Visionnaire de l'invisible
La littérature
Le mystère du mal - Benoit XVI et la fin des temps
Georgio Agamben
(Bayard - 2017)
Le mystère du geste révolutionnaire de Benoît XVI
Pourquoi G. Agamben, un des philosophes contemporains les plus novateurs a intitulé sa recherche sur le geste de Benoît XVI qui renonça à sa charge : ‘Le mystère du mal, Benoît XVI et la fin des temps’ paru chez Bayard ?
Le pape a présenté sa démission au collège des cardinaux en évoquant une diminution de la vigueur de son corps et d’une infirmité de sa personne. La vraie raison de sa démission, « selon des sources anciennes nous informent que la vraie raison était à chercher dans son mépris ‘pour les actes de prévarication et de la simonie de la cour’ » (p 10) « Benoît XVI, a choisi de n’user que du pouvoir spirituel, de la seule manière qui lui semblait possible, c’est-à-dire en renonçant à l’exercice du vicariat du Christ. De cette façon, c’est l’Eglise même qui a été mise en question jusqu’à ses racines. » (p 14)
La démission du pape n’a pas été bien comprise car aujourd’hui les pouvoirs ont perdu toute conscience de la légitimité et on pense qu’on résout les problèmes que par l’action du pouvoir juridique. Nous prenons conscience que ce n’est pas en multipliant les lois que le vivre ensemble déjà bien complexe peut s’améliorer.

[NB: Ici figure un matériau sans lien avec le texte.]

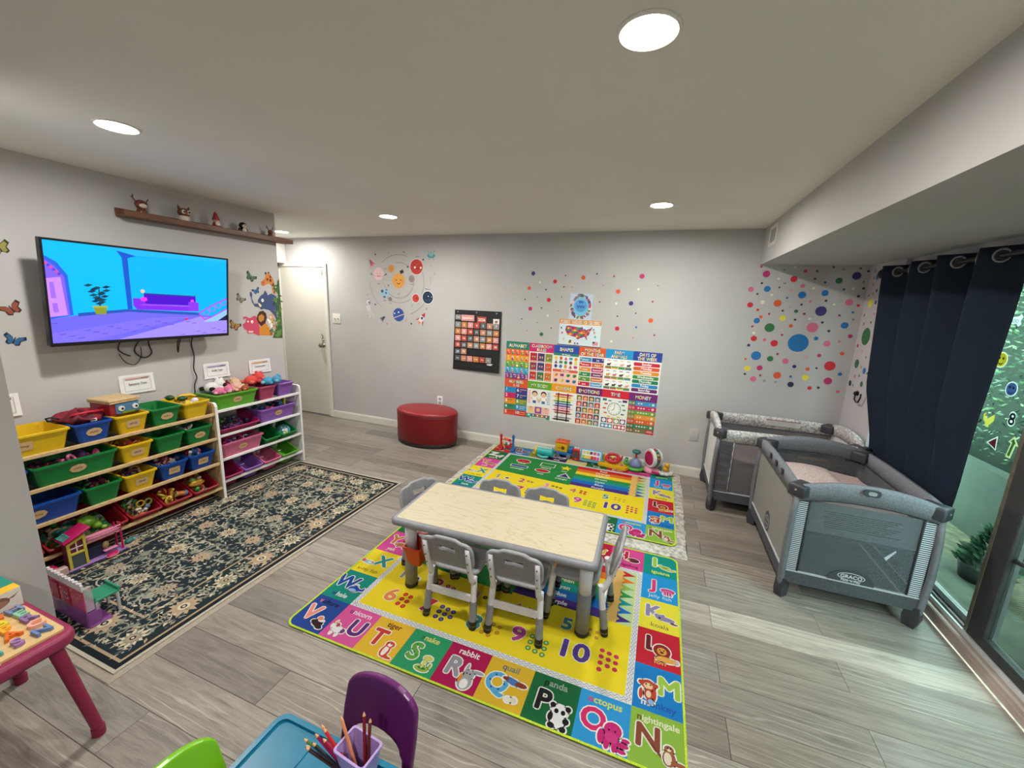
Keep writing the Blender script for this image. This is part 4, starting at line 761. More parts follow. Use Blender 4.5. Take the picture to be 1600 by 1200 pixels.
def kids_chair():
    t=thing('kids_chair','grey plastic kids chair at the front of the table beside the orange tub','chair',(-.862,1.712,.0055),.03,'chairs around the kids table')
    g=G(); rim_solid(g,.255,.228,.045,.245,.268,.010,5); g.v=[(x,y+.02,z-(.012*max(0,1-(x/.12)**2)*max(0,1-(y/.11)**2) if z>.25 else 0)) for x,y,z in g.v]; g.build('seat',GREYL,t)
    # backrest: wavy top, bow tie hand hole, tilted backwards
    w=.130; top=[]
    for k in range(25):
        u=-1+2*k/24; q=min(1,max(0,(.62-abs(u))/.24)); q=q*q*(3-2*q); top.append((u*w*.96,.196+.013*q-.018*max(0,(abs(u)-.8)/.2)**2+.003*math.cos(u*PI)))
    out=[(-w,.15)]+top+[(w,.15),(w*.995,.085),(w*.96,.062),(w*.86,.05),(-w*.86,.05),(-w*.96,.062),(-w*.995,.085)]
    def hole(a):
        c,s=abs(math.cos(a)),abs(math.sin(a)); hx=.046; 
        return min(hx/max(c,1e-6),(.010+.009*min(1,max(0,(c/max(s,1e-6))*.3)))/max(s,1e-6))
    O,I=star_plate(out,hole,0,.152)
    M=Matrix.Translation((0,-.135,.285))@Matrix.Rotation(math.radians(105),4,'X')
    b=G().ringplate(O,I,-.008,.008,0,M).build('backrest',GREYP,t)
    O2=[(x*1.0,y) for x,y in O]; g=G()
    pts=[M@Vector((x,y,0)) for x,y in O]; g.tube(pts,.0095,6,close=True); g.build('backrest_edge',GREYL,b)
    for sx in (-1,1):
        x=sx*.112
        # white side frame: upright behind the back, shoulder, rear leg
        f=G(); f.tube([(x,-.186,.455),(x,-.174,.40),(x,-.150,.31),(x,-.128,.255),(x+sx*.008,-.116,.235)],[.0125,.0135,.014,.015,.0145],8)
        fr=f.build('side_frame',LILAC,t)
        for z,y in ((.43,-.193),(.385,-.184),(.345,-.172)): pass
        g=G().cyl((x,-.198,.43),(x,-.190,.43),.0035,n=8).cyl((x,-.186,.375),(x,-.178,.375),.0035,n=8).cyl((x,-.172,.325),(x,-.163,.325),.0035,n=8); g.build('screw',mat('grey_screw_cap',(90,92,96),.4),fr)
        for sy in (-1,1):
            a=Vector((x+sx*.004,.03+sy*.10,.25)); e=Vector((x+sx*.018,.005+sy*.152,.0)); 
            if sy<0: a=Vector((x+sx*.006,-.108,.26))
            l=G().cyl(a,a+(e-a)*.62,.0150,.0160,12).build('leg',LILAC,t)
            G().cyl(a+(e-a)*.46,a+(e-a)*.93,.0180,.0190,12).build('sleeve',GREYP,l)
            G().cyl(a+(e-a)*.84,e+Vector((0,0,.0005)),.0200,.0180,12).build('foot',BLACKR,l)
    G().box(-.115,.115,-.134,-.122,.130,.172,0,.003).build('crossbar',LILAC,t)
    gr='chairs around the kids table'
    dup(t,(-.530,1.736,.0055),.045,'grey plastic kids chair at the front of the table, second from the orange tub')
    dup(t,(-.850,2.030,.0055),PI+.02,'grey plastic kids chair behind the table, the one nearer the dark rug')
    dup(t,(-.545,2.040,.0055),PI+.03,'grey plastic kids chair behind the table, the one nearer the rainbow stripes')
    dup(t,(-1.145,1.925,.0055),-1.95,'grey plastic kids chair turned askew at the left end of the table')
    dup(t,(-.258,1.915,.0055),PI/2,'grey plastic kids chair at the right end of the table, seen from the side')
kids_chair()
def ottoman():
    t=thing('ottoman','oval red leather ottoman with a dark base against the back wall','ottoman',(-2.393,3.818,0))
    RL=mat('red_leather',(122,4,12),0.42,c2=(110,3,10),scale=90,bump=0.12); a,b=.363,.240
    G().lathe([(0,0),(.985,0),(1.0,.006),(1.0,.045),(.97,.05),(0,.05)],n=48,sx=a*.98,sy=b*.98).build('plinth',mat('dark_brown_plinth',(36,26,20),.5),t)
    G().lathe([(.98,.045),(1.0,.055),(1.0,.20),(1.01,.33),(1.0,.352),(.985,.356)],n=56,sx=a,sy=b).build('side_panel',RL,t)
    G().lathe([(.985,.354),(1.003,.362),(.99,.376),(.93,.388),(.7,.398),(.35,.403),(0,.404)],n=56,sx=a,sy=b).build('seat_cushion',mat('red_leather_top',(150,28,38),0.38,c2=(136,20,30),scale=90,bump=0.1),t)
    G().tube([(a*1.004*math.cos(q*2*PI/56),b*1.004*math.sin(q*2*PI/56),.358) for q in range(56)],.0045,6,close=True).build('piping',mat('dark_red_piping',(110,12,20),.5),t)
ottoman()
# ---------------------------------------------------------------- folding cots
def cot(label,L,loc,rz,style,Wd=.64):
    t=thing('folding_cot',label,'cot',loc,rz); hw,hl=Wd/2,L/2; H=.685
    FR=mat('cot_grey_frame',(110,112,118),.5,c2=(100,102,108),scale=50); DK=mat('cot_dark_plastic',(56,58,64),.45); 
    if style==2: RF=mat('heathered_grey_fabric',(132,135,142),.9,c2=(112,115,123),scale=140,bump=.3,spec=.2); NET=see_through('grey_mosquito_net',(96,102,108),.50); BAND=cloth((84,87,93)); ENDNET=NET
    else: RF=mat('speckled_leaf_fabric',(226,224,222),.9,c2=(150,150,152),scale=60,bump=.2,spec=.2); NET=see_through('mid_grey_net',(120,120,124),.55); BAND=cloth((92,92,98)); ENDNET=see_through('white_net',(226,226,226),.78)
    LIGHT=cloth((190,194,200))
    prof=[(-.012,.0),(.004,.10),(.012,.30),(.008,.50),(-.004,.66)]
    # posts and feet
    for sx in (-1,1):
        for sy in (-1,1):
            pts=[(sx*(hw-.012+o),sy*(hl-.012+o),z) for o,z in prof]
            l=G().tube(pts,[.017,.018,.018,.018,.018],8).build('post',FR,t)
            c=(sx*(hw-.028),sy*(hl-.028))
            M=Matrix.Translation((c[0],c[1],0))@Matrix.Rotation(math.atan2(sy,sx),4,'Z')
            g=G().prism([(-.02,.10),(.035,.12),(.045,.05),(.032,0),(-.018,0),(-.028,.05)],-.022,.022,0,M@Matrix.Rotation(PI/2,4,'X')); g.build('foot',DK,l)
            M=Matrix.Translation((sx*(hw-.012),sy*(hl-.012),H-.032))@Matrix.Rotation(math.atan2(sy,sx),4,'Z')
            g=G().box(-.088,.024,-.046,.046,-.034,.036,0,.011,2,M); g.cyl(M@Vector((.022,0,.008)),M@Vector((.026,0,.008)),.006,n=10,mi=1); g.build('corner_cap',[DK,mat('bright_rivet',(220,222,224),.25,metal=.7)],l)
    def rail(w,arch,zc):         # padded top rail in local x, curved
        n=18; up=[];lo=[]
        for k in range(n+1):
            u=-1+2*k/n; z=zc+arch*(1-abs(u)**2.2); up.append((u*w,z+.03)); lo.append((u*w,z-.058-.014*(1-u*u)))
        return up,lo
    def panel(cx,ang,w,arch,logo,strip,net,name):
        """one wall of the cot; local x along it, local y outward after the turn"""
        M=Matrix.Rotation(ang,4,'Z')@Matrix.Translation((0,-cx,0))@Matrix.Rotation(PI/2,4,'X')
        up,lo=rail(w,arch,.655); 
        g=G(); n=len(up); vs=[]
        for y,dz in ((-.012,.0),(-.018,-.25),(-.010,-1)):
            vs+= [M@Vector((x,z0*(1+dz)-z1*dz,-y)) for (x,z0),(_,z1) in zip(up,lo)]
        for y,dz in ((.010,-1),(.018,-.25),(.012,0)):
            vs+= [M@Vector((x,z0*(1+dz)-z1*dz,-y)) for (x,z0),(_,z1) in zip(up,lo)]
        for a in range(6):
            for k in range(n-1): fs=[a*n+k,a*n+k+1,((a+1)%6)*n+k+1,((a+1)%6)*n+k]; g.f.append(fs); g.mi.append(0); g.sm.append(True)
        g.v=vs; r=g.build(name+'_rail',RF,t)
        # lower hem
        G().prism([(-w,.098),(w,.098),(w,.172),(-w,.172)],-.006,.006,0,M).build('hem_band',BAND,t)
        G().prism([(-w,.170),(w,.170),(w,.178),(-w,.178)],-.008,.009,0,M).build('hem_piping',LIGHT,t)
        s=strip; a=w-s
        top=[(x,z) for x,z in lo if abs(x)<=a]; zt=lo[0][1]
        win=[(-a,.175),(a,.175)]+[(a,lo[-2][1])]+top[::-1]+[(-a,lo[1][1])]
        G().prism(win,-.0015,.0015,0,M).build('net_window',net,t)
        if s>0.02:
            for sx in (-1,1):
                bow=[(.0,.12),(.007,.2),(.010,.33),(.006,.48),(-.002,.62)]
                if style==2:
                    p=P(.0002); 
                    p.poly([(sx*(a),.12)]+[(sx*(w-.004+o),z) for o,z in bow]+[(sx*a,.625)],(52,56,62),1)
                    for k in range(44):
                        z=.126+k*.0113; p.poly([(sx*(a+.006),z),(sx*(w-.002),z),(sx*(w-.002),z+.0055),(sx*(a+.006),z+.0055)],(206,212,220),2)
                    M2=M@Matrix.Translation((0,0,.003)); o=p.build('striped_strip',PRINT_MATTE,t); o.matrix_local=M2
                else:
                    g=G(); 
                    for k in range(14):
                        z=.13+k*.036; g.prism([(sx*a,z),(sx*(w-.004),z+.006),(sx*(w-.004),z+.040),(sx*a,z+.034)],-.002-.004*(k%2),.004+.004*(k%2),0,M)
                    g.build('pleated_strip',cloth((106,106,110)),t)
                g=G().tube([M@Vector((sx*a,z,.004)) for z in (.175,.3,.45,.62)],.0045,6); g.build('net_piping',mat('dark_piping',(44,46,52),.7) if style==2 else LIGHT,t)
        if style==2 and logo:
            g=G().tube([M@Vector((x,z-.001,.006)) for x,z in lo],.0045,6); g.build('rail_piping',BLACKR,t)
            b=G().prism(rrect(-.036,.672,.036,.708,.014,4),.024,.033,0,M@Matrix.Translation((0,arch-.03,0))).build('release_button',DK,t)
            G().prism(rrect(-.018,.680,.018,.700,.009,4),.033,.036,0,M@Matrix.Translation((0,arch-.03,0))).build('button_face',mat('pale_button',(150,152,152),.4),b)
            p=P(.0004); p.poly([(-.105,.179)]+[(.105*math.cos(q*PI/14),.179+.070*math.sin(q*PI/14)) for q in range(14,-1,-1)],(62,65,72),1)
            p.circle(.0,.214,.062,(196,200,204),2,.0225,28); p.circle(.0,.214,.058,(62,65,72),3,.019,28); p.text('GRACO',0,.2045,.019,(206,210,214),4)
            p.text("Pack 'n Play",0,.1845,.0125,(196,200,204),4)
            o=p.build('maker_emblem',PRINT_MATTE,t); o.matrix_local=M@Matrix.Translation((0,0,.010))
            G().prism([(.12,.36),(.16,.41),(.165,.405),(.13,.345)],.002,.0035,0,M).build('white_tag',LIGHT,t)
    panel(hl-.010,0,hw-.02,.050,True,.055 if style==2 else .0,ENDNET,'end')
    panel(hl-.010,PI,hw-.02,.050,False,.0,ENDNET,'end')
    panel(hw-.010,PI/2,hl-.02,.012,False,.0 if style==2 else .10,NET,'side')
    panel(hw-.010,-PI/2,hl-.02,.012,False,.0,see_through('taupe_side_film',(150,148,142),.72) if style==2 else NET,'side')
    # floor board, hanging inner tub, sheet
    G().box(-hw+.03,hw-.03,-hl+.03,hl-.03,.085,.105,0,.005).build('floor_board',BAND,t)
    if style==2:
        zt=.455
        g=G(); g.ringplate(rrect(-hw+.024,-hl+.024,hw-.024,hl-.024,.03),rrect(-hw+.028,-hl+.028,hw-.028,hl-.028,.03),.415,.60); g.build('bassinet_wall',see_through('bassinet_fabric',(110,112,116),.45),t)
        G().box(-hw+.024,hw-.024,-hl+.024,hl-.024,.405,.425,0,.004).build('bassinet_floor',cloth((112,115,122)),t)
        G().box(-hw+.035,hw-.035,-hl+.0205,-hl+.0235,.425,.60).build('net_lightening_panel',cloth((206,212,216)),t)  # pale panel added behind the end net to lighten its upper part
        p=P(.0004)
        for i in range(9): p.rect(-.17+.006*(i%3),.555-.011*i,.17-.02*(i%4),.5585-.011*i,(90,94,100),1)
        M=Matrix.Rotation(0,4,'Z')@Matrix.Translation((0,-(hl-.019),0))@Matrix.Rotation(PI/2,4,'X')
        o=p.build('care_print',PRINT_MATTE,t); o.matrix_local=M
        p=P(.0004); p.rect(-.20,.45,.20,.60,(78,80,84),1); p.rect(-.08,.575,.10,.590,(140,110,90),2)
        for i in range(8): p.rect(-.19,.56-.012*i,.19-.03*(i%3),.5635-.012*i,(120,122,124),2)
        o=p.build('warning_print',PRINT_MATTE,t); o.matrix_local=Matrix.Translation((0,hl-.026,0))@Matrix.Rotation(PI/2,4,'X')
        zs=.50
        # oval emblem on the left wall
        p=P(.0004); p.circle(0,0,.06,(74,77,84),1,.075); p.ring(0,0,.040,.045,(170,174,178),2); p.line([(-.03,.02),(.03,.02)],.006,(170,174,178),2); p.line([(-.03,-.01),(.03,-.01)],.006,(170,174,178),2)
        o=p.build('side_emblem',PRINT_MATTE,t); o.matrix_local=Matrix.Rotation(-PI/2,4,'Z')@Matrix.Translation((0,-(hw-.008),.235))@Matrix.Rotation(PI/2,4,'X')
        g=G(); 
        for y in (-.08,.06,.2): g.prism(rrect(-.014,-.02,.014,.02,.006),0,.006,0,Matrix.Rotation(-PI/2,4,'Z')@Matrix.Translation((y,-(hw+.012),.668))@Matrix.Rotation(PI/2,4,'X'))
        g.build('snap_button',DK,t)
    else:
        zs=.40; G().box(-hw+.035,hw-.035,-hl+.035,hl-.035,.18,.40,0,.02,2).build('mattress',cloth((208,184,182)),t)
        p=P(.0004); p.rect(-.13,.0,.13,.05,(196,196,192),1); p.rect(-.13,.044,.13,.05,(150,50,46),2)
        for i in range(4): p.rect(-.12,.036-.009*i,.12-.03*(i%2),.0385-.009*i,(150,150,150),2)
        o=p.build('warning_label',PRINT_MATTE,t); o.matrix_local=Matrix.Rotation(PI/2,4,'Z')@Matrix.Translation((.10,hw-.037,.628))@Matrix.Rotation(PI/2,4,'X')
    rnd=random.Random(2); n=22;m=26; vs=[]
    W2,L2=hw-.04,hl-.04
    for j in range(m+1):
        for i in range(n+1):
            x=-W2+2*W2*i/n;y=-L2+2*L2*j/m
            vs.append((x,y,zs+.012+.010*math.sin(9*x+5*y)+.008*math.sin(17*y-7*x+1)+(.05 if (style==2 and y>.12 and x<.1) else 0)*max(0,math.sin(PI*(y-.12)/(L2-.10)))*max(0,math.cos((x+.1)*4))))
    g=G().add(vs,[[j*(n+1)+i,j*(n+1)+i+1,(j+1)*(n+1)+i+1,(j+1)*(n+1)+i] for j in range(m) for i in range(n)],0,True)
    tag(g.build('cot_sheet',cloth((222,198,194),.2,120),None,loc,(0,0,rz)),'crumpled pale pink sheet lying inside the '+('grey cot nearest the camera' if style==2 else 'patterned cot by the back wall'),'bedding')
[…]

Comprendre le geste du pape
Le geste du pape ne peut se comprendre que si on se rapporte à la conception que le pape lui-même se faisait de l’Eglise. Le théologien Joseph Ratzinger, à l’âge de 30 ans, avait publié un article ‘Considérations sur le concept d’Eglise du théologien Tyconius’ : Le corps de l’Eglise a deux côtés ou aspects : un côté ‘gauche’ et un côté ‘droit’, un côté coupable et un côté béni, qui constituent pourtant un corps unique. Le corps de l’Eglise comprend en soi aussi bien le péché que la grâce. Alors qu’Augustin distinguait Jérusalem et Babylone, Tyconius ne pense pas qu’il s’agissait de deux cités mais que l’Eglise est en même temps Jérusalem et Babylone. L’Eglise est une seule cité avec deux côtés. Selon Ratzinger, l’Eglise, jusqu’au jugement universel, est à la fois Eglise du Christ et Eglise de l’Antéchrist (qui n’est pas Satan mais les hommes pécheurs). « Dans l’état présent, les deux corps de l’Eglise sont inséparablement mêlés, mais ils se diviseront à la fin des temps. La séparation entre l’Eglise comme corps de l’Antéchrist et l’Eglise comme corps du Christ se produira à la fin des temps, lors de la seconde venue du Christ. Cette conception de l’Eglise peut paraître étrange mais elle révèle l’amour du Christ pour toute l’humanité. Il n’y a pas d’un côté les baptisés qui sont devenus exemplaires pour ceux et celles qui restent dans le péché mais tous sont aimés et sauvés par Jésus. Comme l’a affirmé Pierre le jour de la Pentecôte, l’Esprit-Saint repose sur chaque chaire.
L’Eglise au cœur de l’humanité
En faisant du christianisme un religion d’Etat, l’Eglise est tombée dans un rapport aux autres qui n’était plus animé par l’universalisme mais dans un rapport ‘inclusion – exclusion’.
Depuis, l’Eglise a tendance d’inclure ou d’exclure les humains et non d’être au cœur de l’histoire humaine en y insufflant la vérité, l’espérance et l’amour et servant les graines de justice que les hommes sèment dans leur monde. C’est en étant serviteur de l’humanité que l’Eglise prépare le retour de Jésus.
L’histoire de l’humanité peut être qualifié d’un drame historique dont le sort de l’humanité se joue à chaque instant. L’Eglise, au cœur de cette histoire attend et prépare le retour de Jésus-Christ. Le geste de Benoît XVI est à comprendre dans cette vision de l’histoire de l’humanité que Jésus va rassembler et purifié lors de son avènement.